Ainsi les dispositions de l’article 16 du code de procédure civile et de l’article 6§1 de la Convention européenne de sauvegarde des droits de l’homme ont-elles été parfaitement respectées par le premier juge. En outre, contrairement à ce que soutient l’appelante qui invoque une jurisprudence émanant de la chambre criminelle de la Cour de cassation, le second de ces textes n’impose nullement au juge civil de motiver le rejet d’une demande de renvoi, qui est une mesure d’administration judiciaire comme rappelé supra, et alors que les circonstances ci-dessus décrites faisaient apparaître avec évidence que le juge n’était pas tenu de faire droit à une demande de second renvoi, alors qu’un renvoi lointain avait déjà été accordé une première fois.

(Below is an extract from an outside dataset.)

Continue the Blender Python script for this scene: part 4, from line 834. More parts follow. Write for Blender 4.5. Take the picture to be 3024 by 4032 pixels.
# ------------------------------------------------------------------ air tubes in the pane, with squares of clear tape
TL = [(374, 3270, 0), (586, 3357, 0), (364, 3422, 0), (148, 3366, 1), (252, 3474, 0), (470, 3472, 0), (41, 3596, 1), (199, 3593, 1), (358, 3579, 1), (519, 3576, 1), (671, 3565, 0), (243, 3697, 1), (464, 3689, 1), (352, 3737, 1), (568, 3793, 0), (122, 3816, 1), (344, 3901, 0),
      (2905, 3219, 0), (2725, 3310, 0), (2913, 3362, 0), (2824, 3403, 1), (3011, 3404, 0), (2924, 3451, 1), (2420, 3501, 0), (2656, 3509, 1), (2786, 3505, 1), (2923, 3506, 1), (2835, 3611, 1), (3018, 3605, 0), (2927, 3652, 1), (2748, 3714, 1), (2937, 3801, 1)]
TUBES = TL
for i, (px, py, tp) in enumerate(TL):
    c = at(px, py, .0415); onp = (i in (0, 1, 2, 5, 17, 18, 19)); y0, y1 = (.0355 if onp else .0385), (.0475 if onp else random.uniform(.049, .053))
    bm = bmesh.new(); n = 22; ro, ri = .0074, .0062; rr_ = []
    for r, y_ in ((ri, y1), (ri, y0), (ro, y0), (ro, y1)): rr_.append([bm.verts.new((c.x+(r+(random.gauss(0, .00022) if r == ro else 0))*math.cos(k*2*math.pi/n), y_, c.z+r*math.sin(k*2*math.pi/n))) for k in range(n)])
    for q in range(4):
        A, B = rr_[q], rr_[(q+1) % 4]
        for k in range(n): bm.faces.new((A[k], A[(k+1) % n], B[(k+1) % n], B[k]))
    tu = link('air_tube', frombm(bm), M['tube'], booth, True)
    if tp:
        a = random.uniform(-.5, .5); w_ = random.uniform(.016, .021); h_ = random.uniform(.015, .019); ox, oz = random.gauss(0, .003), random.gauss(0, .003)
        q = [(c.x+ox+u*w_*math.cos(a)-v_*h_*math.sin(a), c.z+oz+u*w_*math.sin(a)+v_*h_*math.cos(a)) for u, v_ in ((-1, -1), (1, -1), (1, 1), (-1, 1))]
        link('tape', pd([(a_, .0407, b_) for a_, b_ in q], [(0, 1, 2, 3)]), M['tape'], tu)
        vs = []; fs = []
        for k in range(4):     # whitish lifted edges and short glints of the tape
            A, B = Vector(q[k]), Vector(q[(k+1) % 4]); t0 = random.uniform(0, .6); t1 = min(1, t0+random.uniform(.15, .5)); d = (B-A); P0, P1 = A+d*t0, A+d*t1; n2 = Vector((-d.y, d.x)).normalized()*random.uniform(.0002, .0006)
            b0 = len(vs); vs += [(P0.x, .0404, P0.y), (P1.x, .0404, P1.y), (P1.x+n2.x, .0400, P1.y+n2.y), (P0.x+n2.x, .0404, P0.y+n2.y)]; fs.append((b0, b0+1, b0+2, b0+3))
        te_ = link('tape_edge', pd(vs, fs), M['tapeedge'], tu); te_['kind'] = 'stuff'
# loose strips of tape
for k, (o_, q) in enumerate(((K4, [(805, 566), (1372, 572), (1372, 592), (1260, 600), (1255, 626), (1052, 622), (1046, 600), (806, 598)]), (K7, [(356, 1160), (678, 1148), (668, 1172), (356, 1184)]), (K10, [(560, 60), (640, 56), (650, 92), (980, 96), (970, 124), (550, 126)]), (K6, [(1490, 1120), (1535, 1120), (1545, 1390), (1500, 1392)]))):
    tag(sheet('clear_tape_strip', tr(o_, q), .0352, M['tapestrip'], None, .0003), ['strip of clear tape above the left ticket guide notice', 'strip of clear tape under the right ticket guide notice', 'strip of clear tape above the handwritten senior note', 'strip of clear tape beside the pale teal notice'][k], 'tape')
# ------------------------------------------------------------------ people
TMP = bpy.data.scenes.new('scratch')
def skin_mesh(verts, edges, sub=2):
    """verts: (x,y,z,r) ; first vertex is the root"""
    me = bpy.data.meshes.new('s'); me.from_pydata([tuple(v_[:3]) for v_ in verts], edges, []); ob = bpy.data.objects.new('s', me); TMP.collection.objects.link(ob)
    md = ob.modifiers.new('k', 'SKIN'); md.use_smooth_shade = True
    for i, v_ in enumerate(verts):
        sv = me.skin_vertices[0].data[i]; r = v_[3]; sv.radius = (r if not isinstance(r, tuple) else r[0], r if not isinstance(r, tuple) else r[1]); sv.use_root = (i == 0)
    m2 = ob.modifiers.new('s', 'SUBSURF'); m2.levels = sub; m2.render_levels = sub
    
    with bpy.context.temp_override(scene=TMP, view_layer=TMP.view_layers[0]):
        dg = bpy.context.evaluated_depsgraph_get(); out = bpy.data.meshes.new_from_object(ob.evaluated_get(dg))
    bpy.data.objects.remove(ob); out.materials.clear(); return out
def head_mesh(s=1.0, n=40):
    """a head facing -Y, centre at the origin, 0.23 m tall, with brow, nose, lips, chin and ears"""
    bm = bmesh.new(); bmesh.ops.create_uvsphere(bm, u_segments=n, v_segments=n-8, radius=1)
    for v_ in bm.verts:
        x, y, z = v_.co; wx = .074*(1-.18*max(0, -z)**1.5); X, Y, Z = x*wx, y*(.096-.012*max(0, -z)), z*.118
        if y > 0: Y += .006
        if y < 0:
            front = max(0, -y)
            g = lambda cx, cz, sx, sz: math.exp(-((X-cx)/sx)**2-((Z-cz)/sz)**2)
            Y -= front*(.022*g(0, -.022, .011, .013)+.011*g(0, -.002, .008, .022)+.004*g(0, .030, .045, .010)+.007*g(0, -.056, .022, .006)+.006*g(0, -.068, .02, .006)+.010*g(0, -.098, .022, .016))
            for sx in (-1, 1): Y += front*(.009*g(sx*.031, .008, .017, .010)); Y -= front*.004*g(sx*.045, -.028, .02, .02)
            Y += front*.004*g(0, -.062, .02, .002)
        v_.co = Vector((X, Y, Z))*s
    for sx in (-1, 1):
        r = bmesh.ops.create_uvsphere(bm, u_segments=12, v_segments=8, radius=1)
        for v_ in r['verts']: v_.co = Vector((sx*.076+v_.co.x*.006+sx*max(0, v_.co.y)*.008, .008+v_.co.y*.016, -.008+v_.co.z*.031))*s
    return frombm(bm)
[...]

Il n’y a donc pas lieu à annulation du jugement entrepris, étant observé que la nullité du jugement est la seule prétention présentée par Mme [C] devant la cour, hormis ses demandes accessoires.
Sur les autres demandes
L’issue du litige commande de condamner l’appelante, qui succombe en ses prétentions, aux dépens d’appel, ainsi qu’au paiement d’une indemnité de 500 euros sur le fondement de l’article 700 du code de procédure civile.
PAR CES MOTIFS
Dit n’y avoir lieu à annulation du jugement entrepris ;
Condamne Mme [R] [D] [C] à payer à la Sa Banque Postale la somme de 500 euros en application des dispositions de l’article 700 du code de procédure civile ;
Condamne Mme [R] [D] [C] aux dépens d’appel.